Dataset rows
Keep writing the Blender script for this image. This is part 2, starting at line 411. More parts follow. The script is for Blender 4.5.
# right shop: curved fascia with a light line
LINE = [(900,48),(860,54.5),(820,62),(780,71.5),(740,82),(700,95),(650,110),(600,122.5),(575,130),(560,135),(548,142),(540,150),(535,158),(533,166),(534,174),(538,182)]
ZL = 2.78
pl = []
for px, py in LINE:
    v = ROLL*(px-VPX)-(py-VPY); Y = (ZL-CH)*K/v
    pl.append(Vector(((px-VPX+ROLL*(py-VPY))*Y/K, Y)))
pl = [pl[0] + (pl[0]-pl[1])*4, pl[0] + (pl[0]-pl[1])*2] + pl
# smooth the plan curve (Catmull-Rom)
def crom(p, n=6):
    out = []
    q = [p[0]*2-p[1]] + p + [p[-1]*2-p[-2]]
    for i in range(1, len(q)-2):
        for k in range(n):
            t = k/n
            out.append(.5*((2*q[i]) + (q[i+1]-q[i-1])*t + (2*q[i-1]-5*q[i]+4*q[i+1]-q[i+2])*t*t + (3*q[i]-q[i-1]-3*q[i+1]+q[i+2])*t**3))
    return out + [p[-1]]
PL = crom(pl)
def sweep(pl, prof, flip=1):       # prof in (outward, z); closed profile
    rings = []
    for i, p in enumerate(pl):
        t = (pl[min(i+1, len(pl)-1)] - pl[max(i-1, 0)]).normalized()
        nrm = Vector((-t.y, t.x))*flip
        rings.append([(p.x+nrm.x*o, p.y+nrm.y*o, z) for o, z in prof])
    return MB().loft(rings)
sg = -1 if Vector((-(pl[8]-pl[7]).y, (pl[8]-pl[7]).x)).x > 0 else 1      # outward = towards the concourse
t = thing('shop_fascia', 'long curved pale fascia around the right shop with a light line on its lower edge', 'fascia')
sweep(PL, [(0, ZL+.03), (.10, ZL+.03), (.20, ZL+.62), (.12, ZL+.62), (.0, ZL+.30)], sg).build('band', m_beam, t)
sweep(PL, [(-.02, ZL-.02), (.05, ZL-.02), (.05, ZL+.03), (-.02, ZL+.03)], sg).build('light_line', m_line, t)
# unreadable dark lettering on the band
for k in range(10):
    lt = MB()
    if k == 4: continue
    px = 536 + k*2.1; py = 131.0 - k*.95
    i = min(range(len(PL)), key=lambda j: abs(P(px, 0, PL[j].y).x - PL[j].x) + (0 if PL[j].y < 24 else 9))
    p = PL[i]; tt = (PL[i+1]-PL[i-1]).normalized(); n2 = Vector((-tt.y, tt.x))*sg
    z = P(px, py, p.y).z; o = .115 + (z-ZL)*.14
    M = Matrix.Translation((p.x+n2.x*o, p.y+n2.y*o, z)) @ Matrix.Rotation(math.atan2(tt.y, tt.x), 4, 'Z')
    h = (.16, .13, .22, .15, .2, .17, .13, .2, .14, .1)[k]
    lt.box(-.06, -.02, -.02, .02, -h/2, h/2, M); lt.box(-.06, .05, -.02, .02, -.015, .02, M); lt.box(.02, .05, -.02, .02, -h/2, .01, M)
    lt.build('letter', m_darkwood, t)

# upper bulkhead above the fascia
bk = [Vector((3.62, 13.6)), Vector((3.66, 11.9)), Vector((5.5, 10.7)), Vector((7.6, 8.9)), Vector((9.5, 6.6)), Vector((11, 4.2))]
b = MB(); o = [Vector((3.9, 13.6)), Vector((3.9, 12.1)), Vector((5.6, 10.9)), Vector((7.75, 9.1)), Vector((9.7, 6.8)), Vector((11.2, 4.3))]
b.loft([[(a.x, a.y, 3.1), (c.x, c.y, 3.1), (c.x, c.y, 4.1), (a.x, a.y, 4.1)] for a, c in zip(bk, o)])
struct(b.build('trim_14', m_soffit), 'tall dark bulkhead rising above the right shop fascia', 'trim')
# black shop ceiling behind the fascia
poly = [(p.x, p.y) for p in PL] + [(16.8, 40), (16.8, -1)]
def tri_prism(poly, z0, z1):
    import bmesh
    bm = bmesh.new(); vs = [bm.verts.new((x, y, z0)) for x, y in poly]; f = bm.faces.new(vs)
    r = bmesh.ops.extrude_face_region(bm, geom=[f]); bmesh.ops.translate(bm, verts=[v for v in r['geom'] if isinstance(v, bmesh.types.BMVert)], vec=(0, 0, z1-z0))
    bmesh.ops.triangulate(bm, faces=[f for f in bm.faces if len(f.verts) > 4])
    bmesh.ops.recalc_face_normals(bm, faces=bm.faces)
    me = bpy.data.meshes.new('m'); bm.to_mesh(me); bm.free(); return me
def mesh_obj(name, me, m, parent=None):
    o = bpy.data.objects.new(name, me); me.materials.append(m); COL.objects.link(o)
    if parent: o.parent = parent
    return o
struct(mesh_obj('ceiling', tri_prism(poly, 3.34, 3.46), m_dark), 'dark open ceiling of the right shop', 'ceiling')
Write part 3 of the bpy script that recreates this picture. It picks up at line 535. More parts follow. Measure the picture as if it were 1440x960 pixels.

### AIM
Write down only the number of lines that contain the string "follow" in the listing.

### IN RESPONSE
2